Stretch RAP Artwork commission
In 2022, the City commissioned Artist Iesha Wyatt, a local resident, to create an artwork for the Stretch Reconciliation Action Plan to acknowledge key Indigenous sites and to connect communities.
Iesha Wyatt is an emerging Yued Noongar artist working in both painting and digital mediums, with a background in fine art and graphic design.
Iesha started with a map, marking points of significance, roads and the river, but it was only when she removed the hard borders of the map that the piece came to life. She found that the work began to grow around the idea that the roads currently showing on our maps actually follow traditional paths, laid out for thousands of years. These paths not only connect important places but they pull together the past with the present and form a link that will continue long into the future.

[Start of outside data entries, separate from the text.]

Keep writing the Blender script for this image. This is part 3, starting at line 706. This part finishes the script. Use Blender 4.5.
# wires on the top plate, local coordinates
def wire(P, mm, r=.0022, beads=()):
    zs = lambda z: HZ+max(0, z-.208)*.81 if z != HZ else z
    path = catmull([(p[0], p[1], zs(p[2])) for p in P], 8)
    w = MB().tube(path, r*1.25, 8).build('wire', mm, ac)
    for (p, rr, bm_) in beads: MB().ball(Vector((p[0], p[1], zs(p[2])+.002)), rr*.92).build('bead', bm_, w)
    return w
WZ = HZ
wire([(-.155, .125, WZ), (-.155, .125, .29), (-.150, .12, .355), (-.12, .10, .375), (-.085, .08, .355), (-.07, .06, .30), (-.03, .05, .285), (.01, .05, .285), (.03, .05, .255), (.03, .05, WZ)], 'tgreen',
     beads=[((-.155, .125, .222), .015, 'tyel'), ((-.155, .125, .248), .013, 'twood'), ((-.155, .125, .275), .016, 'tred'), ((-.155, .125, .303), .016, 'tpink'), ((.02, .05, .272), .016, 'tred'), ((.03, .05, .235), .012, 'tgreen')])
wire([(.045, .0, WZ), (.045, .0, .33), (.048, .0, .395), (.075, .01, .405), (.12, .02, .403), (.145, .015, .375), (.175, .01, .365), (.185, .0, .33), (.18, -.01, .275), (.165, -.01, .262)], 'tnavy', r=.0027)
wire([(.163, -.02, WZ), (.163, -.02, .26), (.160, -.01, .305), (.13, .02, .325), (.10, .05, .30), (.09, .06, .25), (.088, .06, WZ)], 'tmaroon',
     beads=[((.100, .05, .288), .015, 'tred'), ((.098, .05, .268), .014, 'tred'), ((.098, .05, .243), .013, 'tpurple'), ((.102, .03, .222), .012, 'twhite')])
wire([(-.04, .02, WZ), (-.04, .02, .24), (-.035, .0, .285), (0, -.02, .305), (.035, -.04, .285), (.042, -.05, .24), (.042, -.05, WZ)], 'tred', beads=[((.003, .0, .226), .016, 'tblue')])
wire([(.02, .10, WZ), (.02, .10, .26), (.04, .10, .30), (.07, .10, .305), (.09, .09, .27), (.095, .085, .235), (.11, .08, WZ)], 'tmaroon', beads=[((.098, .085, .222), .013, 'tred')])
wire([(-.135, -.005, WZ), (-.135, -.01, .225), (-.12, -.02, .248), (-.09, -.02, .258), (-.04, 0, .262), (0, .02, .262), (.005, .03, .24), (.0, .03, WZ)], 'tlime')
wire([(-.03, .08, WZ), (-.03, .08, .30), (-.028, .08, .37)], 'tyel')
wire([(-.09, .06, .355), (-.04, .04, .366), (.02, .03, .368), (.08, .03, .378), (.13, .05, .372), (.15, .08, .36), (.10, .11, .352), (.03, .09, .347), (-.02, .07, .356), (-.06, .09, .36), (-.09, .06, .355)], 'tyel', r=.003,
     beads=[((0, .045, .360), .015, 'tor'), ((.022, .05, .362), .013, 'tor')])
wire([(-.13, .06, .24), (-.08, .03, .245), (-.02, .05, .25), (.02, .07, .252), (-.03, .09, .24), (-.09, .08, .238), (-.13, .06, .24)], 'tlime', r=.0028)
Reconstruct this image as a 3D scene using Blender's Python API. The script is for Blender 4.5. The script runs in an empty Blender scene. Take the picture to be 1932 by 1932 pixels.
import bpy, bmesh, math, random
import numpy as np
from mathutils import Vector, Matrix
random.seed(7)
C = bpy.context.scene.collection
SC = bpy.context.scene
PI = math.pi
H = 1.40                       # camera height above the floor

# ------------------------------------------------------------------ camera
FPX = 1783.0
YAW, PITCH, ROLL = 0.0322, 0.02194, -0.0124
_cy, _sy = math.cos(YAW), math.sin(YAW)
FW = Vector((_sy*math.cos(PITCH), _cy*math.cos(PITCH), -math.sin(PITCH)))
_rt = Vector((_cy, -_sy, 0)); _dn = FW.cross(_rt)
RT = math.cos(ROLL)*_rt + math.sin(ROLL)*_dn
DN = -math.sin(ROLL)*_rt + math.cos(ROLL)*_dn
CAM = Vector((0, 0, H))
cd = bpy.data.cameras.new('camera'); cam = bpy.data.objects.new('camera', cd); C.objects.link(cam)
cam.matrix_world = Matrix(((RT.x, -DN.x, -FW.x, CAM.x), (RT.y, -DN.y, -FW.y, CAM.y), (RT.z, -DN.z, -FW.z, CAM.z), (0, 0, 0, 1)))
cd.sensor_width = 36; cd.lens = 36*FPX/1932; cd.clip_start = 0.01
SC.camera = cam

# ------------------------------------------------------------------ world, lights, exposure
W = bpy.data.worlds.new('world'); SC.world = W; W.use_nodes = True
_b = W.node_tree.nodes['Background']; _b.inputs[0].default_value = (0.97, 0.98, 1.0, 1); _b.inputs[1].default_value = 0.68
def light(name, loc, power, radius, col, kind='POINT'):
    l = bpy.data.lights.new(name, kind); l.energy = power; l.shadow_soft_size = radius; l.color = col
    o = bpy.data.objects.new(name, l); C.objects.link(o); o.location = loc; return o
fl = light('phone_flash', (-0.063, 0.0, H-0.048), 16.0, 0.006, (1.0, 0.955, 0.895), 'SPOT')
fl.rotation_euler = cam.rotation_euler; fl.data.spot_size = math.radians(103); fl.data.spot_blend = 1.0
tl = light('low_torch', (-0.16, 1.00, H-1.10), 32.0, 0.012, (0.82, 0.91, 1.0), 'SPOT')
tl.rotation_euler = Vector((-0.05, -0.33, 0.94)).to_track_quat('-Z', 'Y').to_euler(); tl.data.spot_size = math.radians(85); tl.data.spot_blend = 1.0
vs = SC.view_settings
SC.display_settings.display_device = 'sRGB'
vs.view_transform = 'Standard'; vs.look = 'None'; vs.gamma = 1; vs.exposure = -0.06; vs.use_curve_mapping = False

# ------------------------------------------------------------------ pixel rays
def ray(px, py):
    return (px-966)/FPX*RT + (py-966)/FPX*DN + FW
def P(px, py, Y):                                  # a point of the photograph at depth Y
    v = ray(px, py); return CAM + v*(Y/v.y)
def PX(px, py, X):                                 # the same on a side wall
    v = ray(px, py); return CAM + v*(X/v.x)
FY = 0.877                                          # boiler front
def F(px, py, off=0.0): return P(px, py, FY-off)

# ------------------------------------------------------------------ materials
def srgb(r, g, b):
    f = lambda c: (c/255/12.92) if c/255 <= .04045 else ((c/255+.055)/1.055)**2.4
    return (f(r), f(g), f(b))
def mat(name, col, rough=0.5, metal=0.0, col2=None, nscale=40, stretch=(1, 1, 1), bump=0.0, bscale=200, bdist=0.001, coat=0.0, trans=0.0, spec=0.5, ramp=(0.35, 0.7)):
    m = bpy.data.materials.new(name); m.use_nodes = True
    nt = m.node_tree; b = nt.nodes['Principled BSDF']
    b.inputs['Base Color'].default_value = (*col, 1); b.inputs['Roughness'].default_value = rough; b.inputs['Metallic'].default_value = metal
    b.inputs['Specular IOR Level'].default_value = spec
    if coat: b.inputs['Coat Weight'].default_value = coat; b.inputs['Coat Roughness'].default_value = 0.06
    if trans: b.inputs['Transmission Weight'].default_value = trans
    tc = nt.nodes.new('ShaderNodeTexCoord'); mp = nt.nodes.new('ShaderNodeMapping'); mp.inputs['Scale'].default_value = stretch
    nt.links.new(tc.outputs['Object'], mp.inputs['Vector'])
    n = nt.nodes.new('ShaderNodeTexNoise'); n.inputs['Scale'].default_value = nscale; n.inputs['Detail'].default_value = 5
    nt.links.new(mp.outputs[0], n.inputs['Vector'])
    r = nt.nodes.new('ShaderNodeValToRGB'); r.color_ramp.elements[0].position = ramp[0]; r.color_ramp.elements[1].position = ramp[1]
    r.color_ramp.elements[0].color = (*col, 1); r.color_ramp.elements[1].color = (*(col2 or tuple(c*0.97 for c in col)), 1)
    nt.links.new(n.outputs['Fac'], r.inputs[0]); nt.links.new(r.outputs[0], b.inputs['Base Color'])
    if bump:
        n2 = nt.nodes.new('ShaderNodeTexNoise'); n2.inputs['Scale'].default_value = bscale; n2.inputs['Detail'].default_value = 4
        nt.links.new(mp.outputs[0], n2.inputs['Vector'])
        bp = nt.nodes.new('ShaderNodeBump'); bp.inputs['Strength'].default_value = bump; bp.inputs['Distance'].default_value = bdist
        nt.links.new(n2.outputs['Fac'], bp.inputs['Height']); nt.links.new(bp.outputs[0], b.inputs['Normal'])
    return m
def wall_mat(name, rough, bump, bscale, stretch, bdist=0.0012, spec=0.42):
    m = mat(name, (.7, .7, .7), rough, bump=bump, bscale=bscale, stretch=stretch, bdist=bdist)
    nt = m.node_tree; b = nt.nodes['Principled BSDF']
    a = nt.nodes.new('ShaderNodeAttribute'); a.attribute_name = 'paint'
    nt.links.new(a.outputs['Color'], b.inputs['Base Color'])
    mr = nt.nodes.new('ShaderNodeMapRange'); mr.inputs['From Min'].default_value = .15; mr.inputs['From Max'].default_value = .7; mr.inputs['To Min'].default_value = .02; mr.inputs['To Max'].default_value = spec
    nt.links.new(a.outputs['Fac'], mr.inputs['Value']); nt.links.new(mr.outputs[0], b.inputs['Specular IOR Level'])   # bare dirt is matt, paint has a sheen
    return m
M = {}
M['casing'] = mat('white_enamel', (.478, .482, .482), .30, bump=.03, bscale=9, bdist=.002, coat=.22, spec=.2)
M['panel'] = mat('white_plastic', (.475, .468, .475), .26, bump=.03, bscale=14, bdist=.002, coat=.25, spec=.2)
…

The name of the artwork PavingThe Way honours those who go ahead, making it easy for others to follow and references the tracks of the Wagyl as it forms the bends of the river. Most importantly, it explicitly acknowledges that bitumen and asphalt have been laid upon paths made by human feet.
Iesha often chooses to work with digital tools to make her art. She finds the nature of the technology, which allows her to constantly update and change her images, colours and layers, mimics the way maps are always changing and being brought into the present. While a digital image can be constantly changed and manipulated, the evolutionary process that created it remains forever in the process recording data which documents every decision made. giving the work great depth and meaning.